[Records excerpted from a collection]
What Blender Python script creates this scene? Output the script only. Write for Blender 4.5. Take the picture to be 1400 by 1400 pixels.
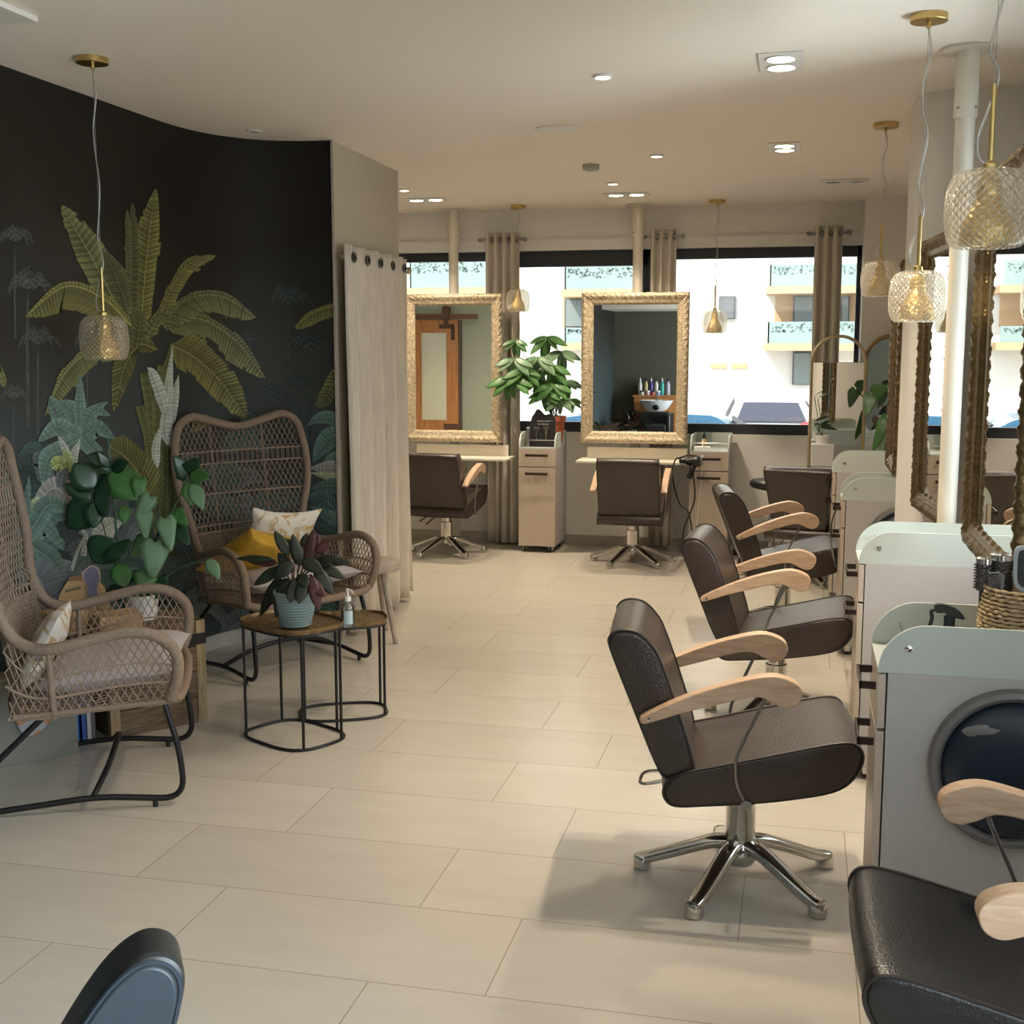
import bpy, bmesh, math, random
from mathutils import Vector, Matrix, noise
random.seed(7)
SC = bpy.context.scene
COL = SC.collection
PI = math.pi
for _o in list(bpy.data.objects):
    bpy.data.objects.remove(_o)

# ------------------------------------------------------------------ camera
FPX, EYE = 1680.0, 1.68
_pitch = math.atan2(225, FPX)
_yaw = math.atan2(397, math.hypot(FPX, 225))
_R = Vector((math.cos(_yaw), math.sin(_yaw), 0))
_F = Vector((-math.sin(_yaw) * math.cos(_pitch), math.cos(_yaw) * math.cos(_pitch), -math.sin(_pitch)))
_U = _R.cross(_F)
CAMP = Vector((0, 0, EYE))
cam_data = bpy.data.cameras.new('camera')
cam_data.sensor_width = 36
cam_data.lens = FPX / 1400 * 36
cam_data.clip_start = 0.02
cam_data.clip_end = 300
cam = bpy.data.objects.new('camera', cam_data)
cam.matrix_world = Matrix(((_R.x, _U.x, -_F.x, 0), (_R.y, _U.y, -_F.y, 0), (_R.z, _U.z, -_F.z, EYE), (0, 0, 0, 1)))
COL.objects.link(cam)
SC.camera = cam

# measuring helpers: where a direction seen in the photograph meets a plane of the room
def ray(x, y):
    return _F * FPX + _R * (x - 700) - _U * (y - 700)
def at_z(x, y, z=0.0):
    d = ray(x, y); return CAMP + d * ((z - EYE) / d.z)
def at_y(x, y, Y):
    d = ray(x, y); return CAMP + d * (Y / d.y)
def at_x(x, y, X):
    d = ray(x, y); return CAMP + d * (X / d.x)

# ------------------------------------------------------------------ world, sun, daylight, exposure
world = bpy.data.worlds.new('sky')
SC.world = world
world.use_nodes = True
_bg = world.node_tree.nodes['Background']
_bg.inputs[0].default_value = (0.80, 0.90, 1.0, 1)
_bg.inputs[1].default_value = 1.5
sun_d = bpy.data.lights.new('sun', 'SUN')
sun_d.energy = 2.6
sun_d.angle = 0.01
sun_d.color = (1.0, 0.95, 0.86)
sun = bpy.data.objects.new('sun', sun_d)
sun.rotation_euler = Vector((0.45, 1.0, -0.75)).to_track_quat('-Z', 'Y').to_euler()
COL.objects.link(sun)

def area(name, loc, size, to, energy, color):
    d = bpy.data.lights.new(name, 'AREA')
    d.shape = 'RECTANGLE'; d.size, d.size_y = size
    d.energy = energy; d.color = color
    o = bpy.data.objects.new(name, d)
    o.location = loc
    o.rotation_euler = Vector(to).to_track_quat('-Z', 'Z').to_euler()
    COL.objects.link(o)
    return o
# daylight through the shop windows in the right-hand wall
area('daylight_front_window', (1.35, 0.5, 1.55), (3.8, 2.0), (-1, 0.12, -0.06), 265, (0.82, 0.91, 1.0))
area('daylight_side_window', (1.35, 4.45, 1.6), (1.1, 1.4), (-1, 0, 0.1), 40, (0.80, 0.91, 1.0))

vs = SC.view_settings
vs.view_transform = 'Standard'
vs.look = 'None'
vs.gamma = 1
vs.use_curve_mapping = False
vs.exposure = 1.08

# ------------------------------------------------------------------ mesh helpers
def V(*a): return Vector(a)

class MB:
    def __init__(s):
        s.v = []; s.f = []; s.c = []; s.col = None
    def add(s, vs_, fs):
        n = len(s.v)
        s.v += [Vector(p) for p in vs_]
        for f in fs:
            s.f.append([i + n for i in f]); s.c.append(s.col)
        return s
    def box(s, c, d, rz=0.0, M=None):
        x, y, z = d[0] / 2, d[1] / 2, d[2] / 2
        p = [V(a, b, e) for e in (-z, z) for b in (-y, y) for a in (-x, x)]
        R = M if M is not None else Matrix.Rotation(rz, 3, 'Z')
        c = Vector(c)
        return s.add([R @ q + c for q in p], [(0, 2, 3, 1), (4, 5, 7, 6), (0, 1, 5, 4), (2, 6, 7, 3), (0, 4, 6, 2), (1, 3, 7, 5)])
    def bb(s, x0, x1, y0, y1, z0, z1):
        return s.box(((x0 + x1) / 2, (y0 + y1) / 2, (z0 + z1) / 2), (abs(x1 - x0), abs(y1 - y0), abs(z1 - z0)))
    def tube(s, pts, r, n=8, closed=False, caps=True, flat=None):
        pts = [Vector(p) for p in pts]
        m = len(pts)
        if m < 2: return s
        rad = r if isinstance(r, (list, tuple)) else [r] * m
        T = []
        for i in range(m):
            a = pts[(i - 1) % m] if (closed or i > 0) else pts[i]
            b = pts[(i + 1) % m] if (closed or i < m - 1) else pts[i]
            t = (b - a)
            T.append(t.normalized() if t.length > 1e-9 else V(0, 0, 1))
        up = V(0, 0, 1) if abs(T[0].z) < 0.9 else V(1, 0, 0)
        nrm = (up - T[0] * up.dot(T[0])).normalized()
        ring = []
        base = len(s.v)
        for i in range(m):
            nrm = nrm - T[i] * nrm.dot(T[i])
            if nrm.length < 1e-6:
                nrm = T[i].orthogonal()
            nrm.normalize()
            b = T[i].cross(nrm)
            for k in range(n):
                a = 2 * PI * k / n
                e = math.cos(a), math.sin(a) * (flat or 1.0)
                s.v.append(pts[i] + (nrm * e[0] + b * e[1]) * rad[i])
        for i in range(m if closed else m - 1):
            j = (i + 1) % m
            for k in range(n):
                k2 = (k + 1) % n
                s.f.append([base + i * n + k, base + j * n + k, base + j * n + k2, base + i * n + k2][::-1]); s.c.append(s.col)
        if caps and not closed:
            s.f.append([base + k for k in range(n)]); s.c.append(s.col)
            s.f.append([base + (m - 1) * n + k for k in range(n)][::-1]); s.c.append(s.col)
        return s
    def lathe(s, prof, n=24, c=(0, 0, 0), M=None, fn=None):
        c = Vector(c); base = len(s.v); m = len(prof)
        for i, (r, z) in enumerate(prof):
            for k in range(n):
                a = 2 * PI * k / n
                rr = r * (fn(a, i / (m - 1)) if fn else 1)
                p = V(rr * math.cos(a), rr * math.sin(a), z)
                s.v.append((M @ p if M is not None else p) + c)
        for i in range(m - 1):
            for k in range(n):
                k2 = (k + 1) % n
                s.f.append([base + i * n + k, base + i * n + k2, base + (i + 1) * n + k2, base + (i + 1) * n + k]); s.c.append(s.col)
        if prof[0][0] > 1e-6:
            s.f.append([base + k for k in range(n)][::-1]); s.c.append(s.col)
        if prof[-1][0] > 1e-6:
            s.f.append([base + (m - 1) * n + k for k in range(n)]); s.c.append(s.col)
        return s
    def prism(s, poly, fn0, fn1):
        """poly: list of 2-D points; fn0/fn1 map a 2-D point to the two end faces"""
        n = len(poly); b = len(s.v)
        s.v += [Vector(fn0(*p)) for p in poly] + [Vector(fn1(*p)) for p in poly]
        fs = [[b + i for i in range(n)][::-1], [b + n + i for i in range(n)]]
        for i in range(n):
            j = (i + 1) % n
            fs.append([b + i, b + j, b + n + j, b + n + i])
        s.f += fs; s.c += [s.col] * len(fs)
        return s
    def grid(s, fn, nu, nv, cu=False, cv=False):
        b = len(s.v)
        U_ = nu if cu else nu + 1; V_ = nv if cv else nv + 1
        for i in range(U_):
            for j in range(V_):
                s.v.append(Vector(fn(i / nu, j / nv)))
        for i in range(nu):
            for j in range(nv):
                a = b + (i % U_) * V_ + (j % V_); c_ = b + ((i + 1) % U_) * V_ + (j % V_)
                d = b + ((i + 1) % U_) * V_ + ((j + 1) % V_); e = b + (i % U_) * V_ + ((j + 1) % V_)
                s.f.append([a, c_, d, e]); s.c.append(s.col)
        return s
    def ball(s, c, r, n=12, m=8, sc=(1, 1, 1)):
        c = Vector(c)
        pr = [(max(1e-7, math.sin(PI * i / m)) if 0 < i < m else 1e-7, -math.cos(PI * i / m)) for i in range(m + 1)]
        b = len(s.v)
        s.lathe([(r * a, r * z) for a, z in pr], n)
        for i in range(b, len(s.v)):
            p = s.v[i]; s.v[i] = V(p.x * sc[0], p.y * sc[1], p.z * sc[2]) + c
        return s
    def xf(s, M):
        s.v = [M @ p for p in s.v]; return s
    def build(s, name, mat, parent=None, smooth=True, angle=40, bevel=0, seg=2, subsurf=0, fixn=True, solid=0):
        me = bpy.data.meshes.new(name)
        me.from_pydata([tuple(p) for p in s.v], [], s.f)
        if any(c is not None for c in s.c):
            at = me.color_attributes.new('Col', 'FLOAT_COLOR', 'CORNER')
            li = 0
            data = []
            for f, c in zip(s.f, s.c):
                c = c or (1, 1, 1)
                for _ in f: data += [c[0], c[1], c[2], 1.0]
            at.data.foreach_set('color', data)
        me.validate()
        if fixn:
            bm = bmesh.new(); bm.from_mesh(me)
            bmesh.ops.recalc_face_normals(bm, faces=bm.faces)
            bm.to_mesh(me); bm.free()
        if smooth:
            me.polygons.foreach_set('use_smooth', [True] * len(me.polygons))
            me.set_sharp_from_angle(angle=math.radians(angle))
        mats = mat if isinstance(mat, (list, tuple)) else [mat]
        for m in mats: me.materials.append(m)
        me.update()
        o = bpy.data.objects.new(name, me)
        COL.objects.link(o)
        if parent is not None: o.parent = parent
        if solid:
            md = o.modifiers.new('thick', 'SOLIDIFY'); md.thickness = solid; md.offset = 0
        if bevel:
            md = o.modifiers.new('edge', 'BEVEL'); md.width = bevel; md.segments = seg
            md.limit_method = 'ANGLE'; md.angle_limit = math.radians(35)
        if subsurf:
            md = o.modifiers.new('sub', 'SUBSURF'); md.levels = md.render_levels = subsurf
        return o

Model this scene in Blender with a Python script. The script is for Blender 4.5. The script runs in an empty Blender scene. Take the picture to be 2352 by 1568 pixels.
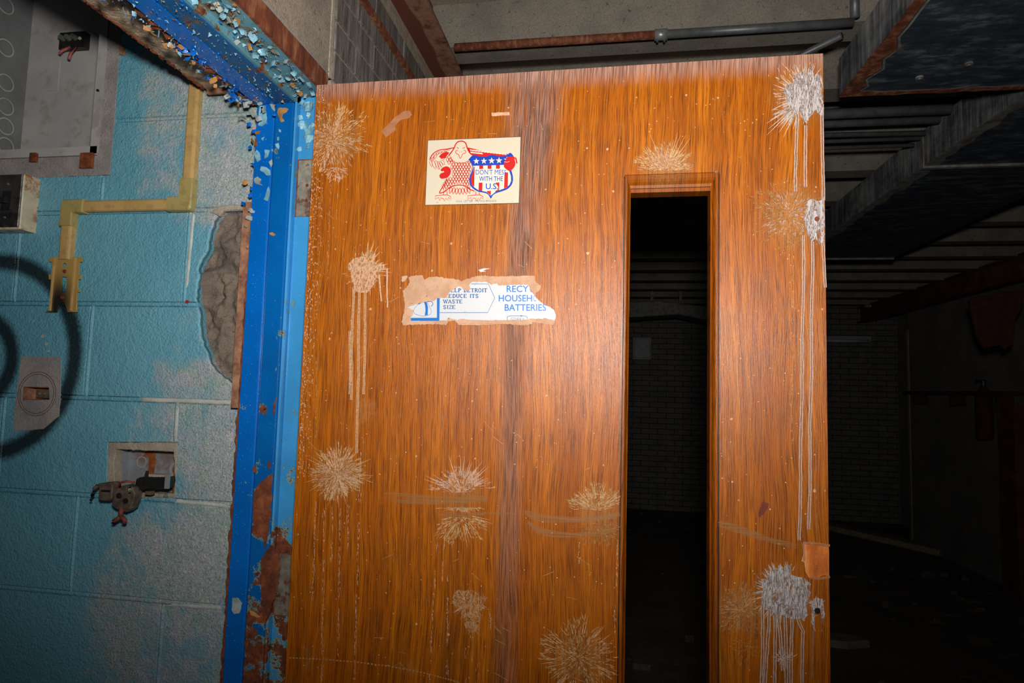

▶ [What to do]: Give again, please, precisely the lines that begin the records and run through the line with "SC.camera = cam" in it, keeping both end lines and dropping any pictures.

▶ [Completed exercise]:
What Blender Python script creates this scene? Output the script only. Write for Blender 4.5. Take the picture to be 1400 by 1400 pixels.
import bpy, bmesh, math, random
from mathutils import Vector, Matrix, noise
random.seed(7)
SC = bpy.context.scene
COL = SC.collection
PI = math.pi
for _o in list(bpy.data.objects):
    bpy.data.objects.remove(_o)

# ------------------------------------------------------------------ camera
FPX, EYE = 1680.0, 1.68
_pitch = math.atan2(225, FPX)
_yaw = math.atan2(397, math.hypot(FPX, 225))
_R = Vector((math.cos(_yaw), math.sin(_yaw), 0))
_F = Vector((-math.sin(_yaw) * math.cos(_pitch), math.cos(_yaw) * math.cos(_pitch), -math.sin(_pitch)))
_U = _R.cross(_F)
CAMP = Vector((0, 0, EYE))
cam_data = bpy.data.cameras.new('camera')
cam_data.sensor_width = 36
cam_data.lens = FPX / 1400 * 36
cam_data.clip_start = 0.02
cam_data.clip_end = 300
cam = bpy.data.objects.new('camera', cam_data)
cam.matrix_world = Matrix(((_R.x, _U.x, -_F.x, 0), (_R.y, _U.y, -_F.y, 0), (_R.z, _U.z, -_F.z, EYE), (0, 0, 0, 1)))
COL.objects.link(cam)
SC.camera = cam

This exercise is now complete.